Entries
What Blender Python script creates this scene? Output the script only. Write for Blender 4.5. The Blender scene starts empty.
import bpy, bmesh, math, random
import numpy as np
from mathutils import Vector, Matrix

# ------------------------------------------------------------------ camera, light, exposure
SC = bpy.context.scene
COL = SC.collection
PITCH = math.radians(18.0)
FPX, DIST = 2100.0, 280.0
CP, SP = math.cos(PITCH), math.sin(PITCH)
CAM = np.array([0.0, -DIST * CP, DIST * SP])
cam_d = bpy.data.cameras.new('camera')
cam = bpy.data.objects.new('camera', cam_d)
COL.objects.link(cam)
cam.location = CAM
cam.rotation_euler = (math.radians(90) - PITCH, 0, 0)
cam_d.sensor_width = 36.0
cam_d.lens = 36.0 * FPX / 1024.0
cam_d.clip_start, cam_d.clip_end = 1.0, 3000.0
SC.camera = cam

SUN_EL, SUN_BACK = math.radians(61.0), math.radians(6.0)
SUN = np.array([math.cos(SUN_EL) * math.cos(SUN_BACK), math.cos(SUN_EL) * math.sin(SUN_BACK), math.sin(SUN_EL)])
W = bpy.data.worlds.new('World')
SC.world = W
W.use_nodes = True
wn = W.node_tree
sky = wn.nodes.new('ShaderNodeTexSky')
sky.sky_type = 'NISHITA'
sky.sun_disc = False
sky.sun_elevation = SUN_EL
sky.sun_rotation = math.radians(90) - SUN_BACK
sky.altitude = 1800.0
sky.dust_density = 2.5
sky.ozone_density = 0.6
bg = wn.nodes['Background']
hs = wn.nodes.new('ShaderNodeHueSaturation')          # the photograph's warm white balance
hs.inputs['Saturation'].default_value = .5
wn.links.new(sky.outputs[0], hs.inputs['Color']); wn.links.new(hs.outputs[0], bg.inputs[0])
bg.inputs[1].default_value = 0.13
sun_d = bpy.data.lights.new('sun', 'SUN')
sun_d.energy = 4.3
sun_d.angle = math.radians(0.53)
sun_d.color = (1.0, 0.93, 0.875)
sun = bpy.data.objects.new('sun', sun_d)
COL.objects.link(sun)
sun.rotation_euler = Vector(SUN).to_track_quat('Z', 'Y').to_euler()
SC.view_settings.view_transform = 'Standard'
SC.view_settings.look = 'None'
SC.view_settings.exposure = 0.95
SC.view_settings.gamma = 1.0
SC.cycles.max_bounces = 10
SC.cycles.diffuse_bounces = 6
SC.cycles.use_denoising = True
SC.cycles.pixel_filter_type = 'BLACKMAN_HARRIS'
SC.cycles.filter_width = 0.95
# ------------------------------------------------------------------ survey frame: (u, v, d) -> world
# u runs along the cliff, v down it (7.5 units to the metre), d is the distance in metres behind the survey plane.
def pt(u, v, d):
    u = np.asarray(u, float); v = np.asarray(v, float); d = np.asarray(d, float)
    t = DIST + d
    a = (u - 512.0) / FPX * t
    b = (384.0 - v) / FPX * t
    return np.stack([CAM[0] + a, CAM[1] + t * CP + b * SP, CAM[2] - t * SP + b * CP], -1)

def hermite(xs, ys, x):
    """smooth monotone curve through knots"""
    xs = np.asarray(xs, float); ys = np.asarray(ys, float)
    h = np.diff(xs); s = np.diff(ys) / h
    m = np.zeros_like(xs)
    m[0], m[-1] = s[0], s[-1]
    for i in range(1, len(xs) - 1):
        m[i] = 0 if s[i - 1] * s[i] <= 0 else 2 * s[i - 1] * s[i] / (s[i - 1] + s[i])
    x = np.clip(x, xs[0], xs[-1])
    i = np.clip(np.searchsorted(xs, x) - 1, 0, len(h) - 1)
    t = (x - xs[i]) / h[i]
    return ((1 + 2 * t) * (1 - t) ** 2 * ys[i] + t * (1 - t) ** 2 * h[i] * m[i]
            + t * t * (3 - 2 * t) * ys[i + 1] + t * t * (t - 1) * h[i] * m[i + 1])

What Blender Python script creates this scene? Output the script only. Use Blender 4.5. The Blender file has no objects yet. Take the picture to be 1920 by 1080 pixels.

Your task
Print back all the lines verbatim.

Problem solution
What Blender Python script creates this scene? Output the script only. Write for Blender 4.5. The Blender scene starts empty.
import bpy, bmesh, math, random
import numpy as np
from mathutils import Vector, Matrix

# ------------------------------------------------------------------ camera, light, exposure
SC = bpy.context.scene
COL = SC.collection
PITCH = math.radians(18.0)
FPX, DIST = 2100.0, 280.0
CP, SP = math.cos(PITCH), math.sin(PITCH)
CAM = np.array([0.0, -DIST * CP, DIST * SP])
cam_d = bpy.data.cameras.new('camera')
cam = bpy.data.objects.new('camera', cam_d)
COL.objects.link(cam)
cam.location = CAM
cam.rotation_euler = (math.radians(90) - PITCH, 0, 0)
cam_d.sensor_width = 36.0
cam_d.lens = 36.0 * FPX / 1024.0
cam_d.clip_start, cam_d.clip_end = 1.0, 3000.0
SC.camera = cam

SUN_EL, SUN_BACK = math.radians(61.0), math.radians(6.0)
SUN = np.array([math.cos(SUN_EL) * math.cos(SUN_BACK), math.cos(SUN_EL) * math.sin(SUN_BACK), math.sin(SUN_EL)])
W = bpy.data.worlds.new('World')
SC.world = W
W.use_nodes = True
wn = W.node_tree
sky = wn.nodes.new('ShaderNodeTexSky')
sky.sky_type = 'NISHITA'
sky.sun_disc = False
sky.sun_elevation = SUN_EL
sky.sun_rotation = math.radians(90) - SUN_BACK
sky.altitude = 1800.0
sky.dust_density = 2.5
sky.ozone_density = 0.6
bg = wn.nodes['Background']
hs = wn.nodes.new('ShaderNodeHueSaturation')          # the photograph's warm white balance
hs.inputs['Saturation'].default_value = .5
wn.links.new(sky.outputs[0], hs.inputs['Color']); wn.links.new(hs.outputs[0], bg.inputs[0])
bg.inputs[1].default_value = 0.13
sun_d = bpy.data.lights.new('sun', 'SUN')
sun_d.energy = 4.3
sun_d.angle = math.radians(0.53)
sun_d.color = (1.0, 0.93, 0.875)
sun = bpy.data.objects.new('sun', sun_d)
COL.objects.link(sun)
sun.rotation_euler = Vector(SUN).to_track_quat('Z', 'Y').to_euler()
SC.view_settings.view_transform = 'Standard'
SC.view_settings.look = 'None'
SC.view_settings.exposure = 0.95
SC.view_settings.gamma = 1.0
SC.cycles.max_bounces = 10
SC.cycles.diffuse_bounces = 6
SC.cycles.use_denoising = True
SC.cycles.pixel_filter_type = 'BLACKMAN_HARRIS'
SC.cycles.filter_width = 0.95
# ------------------------------------------------------------------ survey frame: (u, v, d) -> world
# u runs along the cliff, v down it (7.5 units to the metre), d is the distance in metres behind the survey plane.
def pt(u, v, d):
    u = np.asarray(u, float); v = np.asarray(v, float); d = np.asarray(d, float)
    t = DIST + d
    a = (u - 512.0) / FPX * t
    b = (384.0 - v) / FPX * t
    return np.stack([CAM[0] + a, CAM[1] + t * CP + b * SP, CAM[2] - t * SP + b * CP], -1)

def hermite(xs, ys, x):
    """smooth monotone curve through knots"""
    xs = np.asarray(xs, float); ys = np.asarray(ys, float)
    h = np.diff(xs); s = np.diff(ys) / h
    m = np.zeros_like(xs)
    m[0], m[-1] = s[0], s[-1]
    for i in range(1, len(xs) - 1):
        m[i] = 0 if s[i - 1] * s[i] <= 0 else 2 * s[i - 1] * s[i] / (s[i - 1] + s[i])
    x = np.clip(x, xs[0], xs[-1])
    i = np.clip(np.searchsorted(xs, x) - 1, 0, len(h) - 1)
    t = (x - xs[i]) / h[i]
    return ((1 + 2 * t) * (1 - t) ** 2 * ys[i] + t * (1 - t) ** 2 * h[i] * m[i]
            + t * t * (3 - 2 * t) * ys[i + 1] + t * t * (t - 1) * h[i] * m[i + 1])

What Blender Python script creates this scene? Output the script only. Use Blender 4.5. The Blender file has no objects yet. Take the picture to be 1920 by 1080 pixels.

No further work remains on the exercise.